Обнимаю Вас и всячески приветствую Вашу мечту… <…>
Ванв, 1-го мая, <1937 г.>
первый день русской Пасхи
Христос Воскресе, дорогая Анна Антоновна! (Убеждена, что и Вы русскую Пасху считаете немножко своей.) Несколько дней тому назад с огорчением увидела из Вашей приписочки, что Вы моего большого письма вскоре после Алиного отъезда[1113] с описанием его и предшествующих дней, не получили, — потому-то Вы говорите о моем долгом молчании. — а я как раз удивлялась, почему так долго молчите — Вы. Может быть дала кому-нибудь опустить в городе (от нас идет нá день дольше) — и человек протаскал или забыл в снятом пиджаке, — сейчас невозможно установить, ни восстановить, — с Алиного отъезда уже полтора месяца — уехала 15-го марта.

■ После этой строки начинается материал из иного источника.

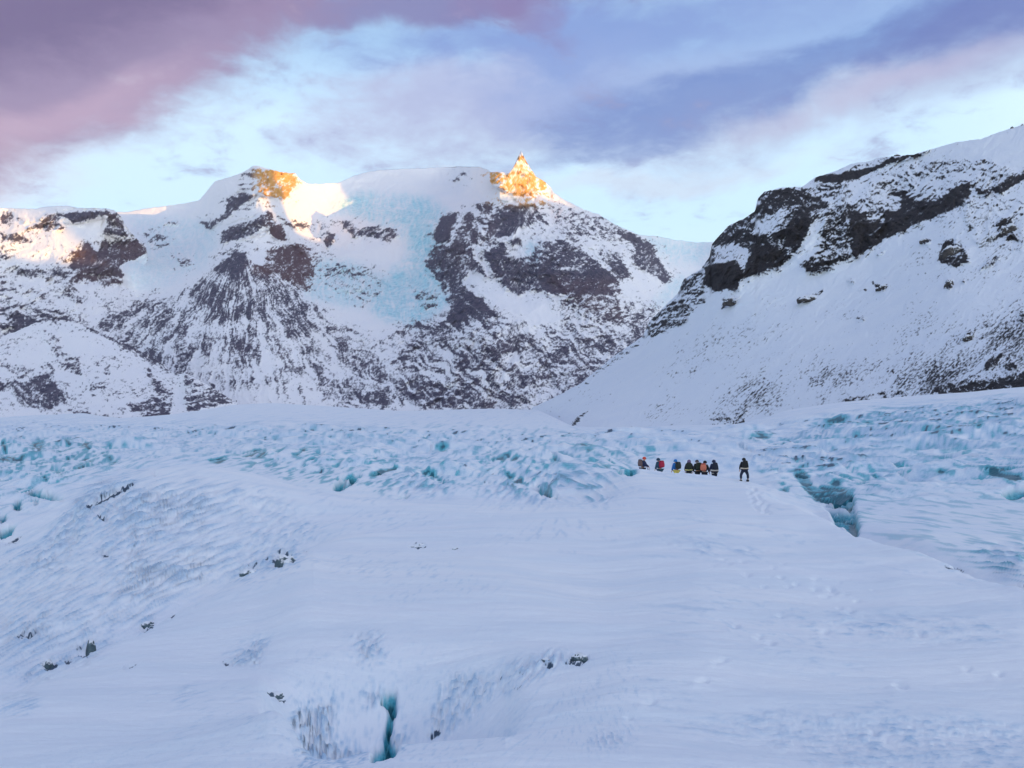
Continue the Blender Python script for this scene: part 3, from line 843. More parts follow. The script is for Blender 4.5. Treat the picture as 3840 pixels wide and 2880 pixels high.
TOP_RIGHT = [(520, 424), (533, 407), (549, 400), (580, 384), (612, 357.5), (643, 336), (649, 321.5), (667, 304), (678, 293), (684, 279), (701, 269), (709.5, 257), (712, 244),
             (728, 226), (746, 217.5), (755, 211), (757.5, 199), (764, 192), (783, 187.3), (802, 187.2), (809, 182), (815, 177.5), (836, 171), (851, 164), (873, 160.5), (877, 157.8), (893, 156.5),
             (904, 155.5), (914, 154.4), (933, 148.7), (957, 142), (981, 139), (998, 132.5), (1011, 128.5), (1024, 124.5), (1100, 104), (1300, 70), (1700, 40)]
D_RIGHT = tps([(533, 412, 1400), (569, 445, 800), (650, 445, 740), (750, 445, 620), (850, 430, 500), (950, 420, 430), (1024, 412, 380), (1300, 405, 300), (1700, 405, 300),
               (549, 400, 1380), (612, 357, 1380), (643, 337, 1350), (684, 284, 1300), (712, 246, 1280), (757, 200, 1240), (815, 178, 1240), (900, 153, 1200), (1024, 125, 1100), (1300, 70, 950), (1700, 45, 900),
               (720, 292, 1090), (712, 262, 1120), (775, 265, 1040), (780, 210, 1100), (860, 255, 960), (860, 215, 1010), (900, 195, 1080), (950, 215, 900), (960, 190, 960), (950, 300, 700), (1024, 250, 760), (700, 370, 950), (850, 330, 790), (1024, 180, 920), (1024, 330, 570)])
BOT_RIGHT = [(520, 446), (750, 446), (850, 432), (1024, 412), (1300, 405), (1700, 405)]
RU_ = np.concatenate([np.arange(520, 1040, 0.85), np.arange(1040, 1700, 6)])
relief_sheet('hillside', RU_, TOP_RIGHT, BOT_RIGHT, 330, D_RIGHT, style_near, CH_RIGHT, M_NEAR, 1.35)


# ------------------------------------------------------------------ unseen ridge behind the viewer, crest shaped to place the valley and summit shadows
def shade_ridge():
    tanel = math.tan(SUN_EL)
    perp = np.array([-SH[1], SH[0]])
    s0 = 6500.0
    need = []
    for (u, v, y) in ((-100, 262, 4600), (0, 268, 4600), (45, 268, 4650), (75, 266, 4650), (60, 100, 5000), (190, 100, 5000), (262, 225, 4700), (300, 236, 4900), (340, 232, 5300), (480, 200, 4800), (520, 207, 4700), (560, 203, 4900), (430, 80, 6000)):
        P = np.array([(u - 512) / F * y, y]); z = (HZ - v) / F * y
        need.append((P @ perp, z + (s0 - P @ SH) * tanel))
    need.sort()
    xs = np.array([-6000, -3000, 0, 2000] + [n[0] for n in need] + [need[-1][0] + 700, need[-1][0] + 4000], float)
    ys = np.array([1500, 1700, 1800, need[0][1]] + [n[1] for n in need] + [need[-1][1], need[-1][1]], float)
    p = np.linspace(-6000, xs[-1], 260)
    print('SHADE', [(round(a), round(b)) for a, b in need])
    h = np.interp(p, xs, ys) + fbm(p / 260, p * 0, 301, 4) * 22
    k = np.linspace(-1, 1, 61)
    prof = np.clip(1 - np.abs(k), 0, 1) ** 1.1
    H = h[:, None] * prof[None] + fbm(p[:, None] / 500 + 0 * k[None], k[None] * 5 + 0 * p[:, None], 305, 4) * 120 * (np.abs(k)[None] * (1 - np.abs(k)[None])) * 3 - 40
    Sx = s0 + k[None] * 2600 + 0 * p[:, None]
    Pp = p[:, None] + 0 * k[None]
    X = Sx * SH[0] + Pp * perp[0]; Y = Sx * SH[1] + Pp * perp[1]
    rock = np.clip(0.2 + fbm(Pp / 200, Sx / 200, 307, 4) * 0.9, 0, 1)
    o = grid_mesh('mountain', X, Y, H, {'rock': rock, 'red': rock * 0, 'ice': rock * 0}, M_FAR)  # never in view, crest shaped for the shade it casts
    o['kind'] = 'structure'


shade_ridge()


# ------------------------------------------------------------------ the glacier, one sheet from the viewer's feet to the mountains
ck = dict(
    C=([(-3000, 760), (-150, 745), (0, 742), (150, 735), (230, 722), (265, 712), (285, 718), (297, 745), (312, 772), (332, 771), (371, 759), (398, 750), (445, 741), (503, 733), (618, 730), (1024, 735), (4000, 750)],
       [(-3000, 9.8), (262, 9.8), (330, 9.4), (445, 10.0), (618, 10.4), (4000, 10.4)]),
    D=([(-3000, 740), (-150, 727), (0, 724), (200, 708), (265, 704), (286, 760), (304, 850), (400, 840), (450, 800), (520, 716), (618, 700), (1024, 700), (4000, 715)],
       [(-3000, 10.8), (290, 10.9), (340, 11.4), (430, 11.4), (540, 11.6), (4000, 11.6)]),
    E=([(-3000, 720), (-150, 708), (0, 700), (120, 686), (210, 672), (290, 655), (400, 640), (520, 640), (600, 646), (700, 640), (1024, 665), (1150, 705), (4000, 720)],
       [(-3000, 12.2), (0, 12.2), (120, 13), (290, 14.6), (400, 15.6), (600, 15.0), (850, 14.6), (1024, 13.2), (1150, 12.2), (4000, 12.2)]),
    B=([(-3000, 716), (-150, 706), (0, 690), (46, 666), (93, 648), (143, 627), (204, 597), (259, 569), (300, 553), (340, 543), (400, 534), (500, 530), (700, 536), (787, 550), (900, 592), (1024, 632), (1150, 690), (4000, 705)],
       [(-3000, 14), (0, 14.2), (143, 19), (259, 26), (400, 34), (600, 33), (787, 27.5), (900, 20.5), (1024, 15.8), (1150, 13.6), (4000, 13.2)]),
    G=([(-3000, 770), (-150, 768), (0, 758), (93, 712), (143, 682), (204, 640), (259, 588), (300, 556), (340, 537), (400, 525), (500, 521), (700, 521), (787, 534), (900, 575), (1024, 612), (1150, 665), (4000, 690)],
       [(-3000, 15.8), (0, 16.0), (143, 21.5), (259, 28.5), (400, 38), (600, 37), (787, 31), (900, 22.5), (1024, 17.6), (1150, 14.6), (4000, 14.5)]),
    H=([(-3000, 640), (-150, 640), (0, 626), (60, 592), (120, 566), (200, 542), (260, 532), (320, 522), (400, 514), (500, 513), (700, 511), (787, 520), (833, 540), (900, 566), (1024, 601), (1150, 652), (4000, 680)],
       [(-3000, 25), (0, 27), (143, 32), (259, 38), (400, 41), (600, 41), (787, 35), (833, 30), (900, 24.2), (1024, 18.8), (1150, 15.3), (4000, 15.3)]),
    A=([(-3000, 575), (-150, 572), (0, 549), (40, 529), (69, 511), (90, 496), (116, 481), (150, 470), (180, 465), (215, 467), (250, 473), (278, 481), (320, 491.7), (351, 498), (398, 500.5), (461, 503.5), (524, 505), (594, 505), (640, 501), (700, 499), (760, 500),
        (795, 505), (833, 523), (856, 534), (926, 558), (1024, 590), (1150, 640), (4000, 670)],
       [(-3000, 38), (0, 40), (180, 50), (351, 46), (461, 45), (600, 46), (700, 48), (787, 42), (833, 35), (856, 31.5), (926, 25.5), (1024, 20), (1150, 16), (4000, 16)]),
    T=([(-3000, 580), (-150, 570), (0, 562), (40, 552), (90, 530), (150, 502), (215, 496), (278, 502), (351, 506), (461, 509), (594, 503), (640, 488), (700, 488), (760, 492), (787, 508), (833, 545), (856, 560), (926, 590), (1024, 622), (1150, 670), (4000, 690)],
       [(-3000, 46), (0, 48), (180, 60), (351, 56), (461, 55), (600, 58), (700, 62), (787, 52), (833, 42), (856, 37), (926, 30), (1024, 24), (1150, 20), (4000, 20)]),
    P=([(-3000, 520), (-150, 516), (0, 512), (90, 492), (180, 476), (300, 478), (420, 487), (520, 488), (600, 478), (639, 470.5), (680, 473), (713, 477.5), (750, 482.3), (787, 492), (815, 508), (856, 520), (926, 538), (1024, 565), (1150, 610), (4000, 650)],
       [(-3000, 62), (0, 66), (180, 74), (351, 72), (461, 70), (600, 76), (639, 80), (713, 78), (750, 76.5), (787, 70), (833, 55), (856, 50), (926, 38), (1024, 30), (1150, 26), (4000, 26)]),
    Q=([(-3000, 500), (0, 495), (90, 482), (180, 468), (300, 470), (420, 479), (520, 480), (600, 474), (639, 477.5), (680, 481.5), (713, 486), (750, 489), (787, 493), (815, 504), (856, 508), (926, 515), (1024, 528), (1150, 550), (4000, 600)],
       [(-3000, 76), (0, 82), (180, 90), (351, 86), (461, 84), (600, 88), (639, 91), (713, 88), (750, 86), (787, 80), (833, 70), (856, 64), (926, 54), (1024, 46), (1150, 40), (4000, 40)]),
    R=([(-3000, 470), (0, 468), (180, 452), (300, 454), (420, 460), (520, 461), (600, 459), (713, 461), (787, 464), (856, 466), (926, 468), (1024, 474), (1150, 480), (4000, 500)],
       [(-3000, 150), (0, 160), (180, 165), (461, 150), (600, 150), (713, 140), (856, 115), (1024, 90), (1150, 80), (4000, 80)]),
    M=([(-3000, 440), (0, 441), (180, 434), (300, 434), (420, 437), (520, 440), (600, 439), (713, 440), (787, 436), (856, 428), (926, 425), (1024, 424), (1150, 424), (4000, 430)],
       [(-3000, 500), (0, 520), (180, 560), (461, 520), (600, 450), (713, 330), (856, 230), (1024, 180), (1150, 160), (4000, 160)]),
    F=([(-3000, 426), (-60, 420), (0, 419), (84, 413), (120, 420), (172, 415), (235, 404.8), (271, 403), (325, 406), (400, 411), (492, 408.5), (539, 410), (575, 428), (640, 429), (745, 424), (787, 410), (842, 402), (897, 397.5), (951, 393.5), (1024, 387), (1150, 384), (4000, 400)],
       [(-3000, 1350), (235, 1350), (400, 1350), (492, 1350), (539, 1250), (575, 880), (640, 820), (745, 700), (842, 560), (1024, 430), (1150, 400), (4000, 400)]),
)
order = ['C', 'D', 'E', 'B', 'G', 'H', 'A', 'T', 'P', 'Q', 'R', 'M', 'F']


def ground_profile(us):
    ys = [np.full_like(us, 1.0), np.full_like(us, 4.0), np.full_like(us, 8.2)]
    zs = [np.full_like(us, -1.75), np.full_like(us, -2.2), np.full_like(us, -2.72)]
    vs = [HZ - z / y * F for z, y in zip(zs, ys)]
    for k in order:
        cv, cy = ck[k]
        sm = 7 if k in 'CDEBGH' else (3.0 if k in 'AP' else (8 if k != 'F' else 3))
        vs.append(curve(cv, us, sm))
        ys.append(curve(cy, us, 9))
    ys.append(ys[-1] * 1.5); vs.append(vs[-1] + 3)
    ys.append(np.full_like(us, 9000.)); vs.append(np.full_like(us, 436.))
    L = np.log(np.array(ys)); V = np.array(vs)
    return L, V


def pchip(L, V, q):
    h = np.diff(L, axis=0); d = np.diff(V, axis=0) / h
    m = np.zeros_like(V)
    w1 = 2 * h[1:] + h[:-1]; w2 = h[1:] + 2 * h[:-1]
    same = d[1:] * d[:-1] > 0
    with np.errstate(divide='ignore', invalid='ignore'):
        hm = (w1 + w2) / (w1 / d[:-1] + w2 / d[1:])
    m[1:-1] = np.where(same, hm, 0)
    m[0] = d[0]; m[-1] = d[-1]
    K, n = L.shape
    out = np.zeros((n, len(q)))
    for c in range(n):
        k = np.clip(np.searchsorted(L[:, c], q) - 1, 0, K - 2)
        hh = h[k, c]; t = np.clip((q - L[k, c]) / hh, 0, 1)
        t2 = t * t; t3 = t2 * t
        out[c] = (2 * t3 - 3 * t2 + 1) * V[k, c] + (t3 - 2 * t2 + t) * hh * m[k, c] + (-2 * t3 + 3 * t2) * V[k + 1, c] + (t3 - t2) * hh * m[k + 1, c]
    return out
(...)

Повторю вкратце: получила паспорт, и даже — книжечкой (бывают и листки), и тут же принялась за обмундирование. Ей помогли — все; начиная от С<ергея> Я<ковлевича>, который на нее истратился до нитки, и кончая моими приятельницами, из которых одна ее никогда не видала… <…> У нее вдруг стало все: и шуба, и белье, и постельное белье, и часы, и чемоданы. и зажигалки — и все это лучшего качества, и некоторые вещи — в огромном количестве. Несли до последней минуты, Маргарита Николаевна Лебедева (Вы м. б. помните ее по Праге, Воля России) с дочерью[1114] принесли ей на вокзал новый чемодан, полный вязаного шелкового белья и т. п. Я в жизни не видала столько новых вещей сразу. Это было настоящее приданое. Видя, что мне не угнаться, я скромно подарила ей ее давнюю мечту — собственный граммофон, для чего накануне поехала за тридевять земель на Marché aux Puces[1115] (живописное название здешней Сухаревки), весь рынок обойдя и все граммофоны переиспытав, наконец нашла — лучшей, англо-швейцарской марки, на манер чемодана, с чудесным звуком. В вагоне подарила ей последний подарок — серебряный браслет и брошку — камею и еще — крестик — на всякий случай. Отъезд был веселый — так только едут в свадебное путешествие, да и то не все. Она была вся в новом, очень элегантная… <…> перебегала от одного к другому, болтала, шутила… <…> Потом очень долго не писала… <…> Потом начались и продолжаются письма… <…> …Живет она у сестры С<ергея> Я<ковлевича>, больной и лежачей,[1116] в крохотной, но отдельной, комнатке, у моей сестры[1117] (лучшего знатока английского на всю Москву) учится по-английски. С кем проводит время, как его проводит — неизвестно. Первый заработок, сразу как приехала — 300 рублей, и всяческие перспективы работы по иллюстрации. Ясно одно: очень довольна… <…>.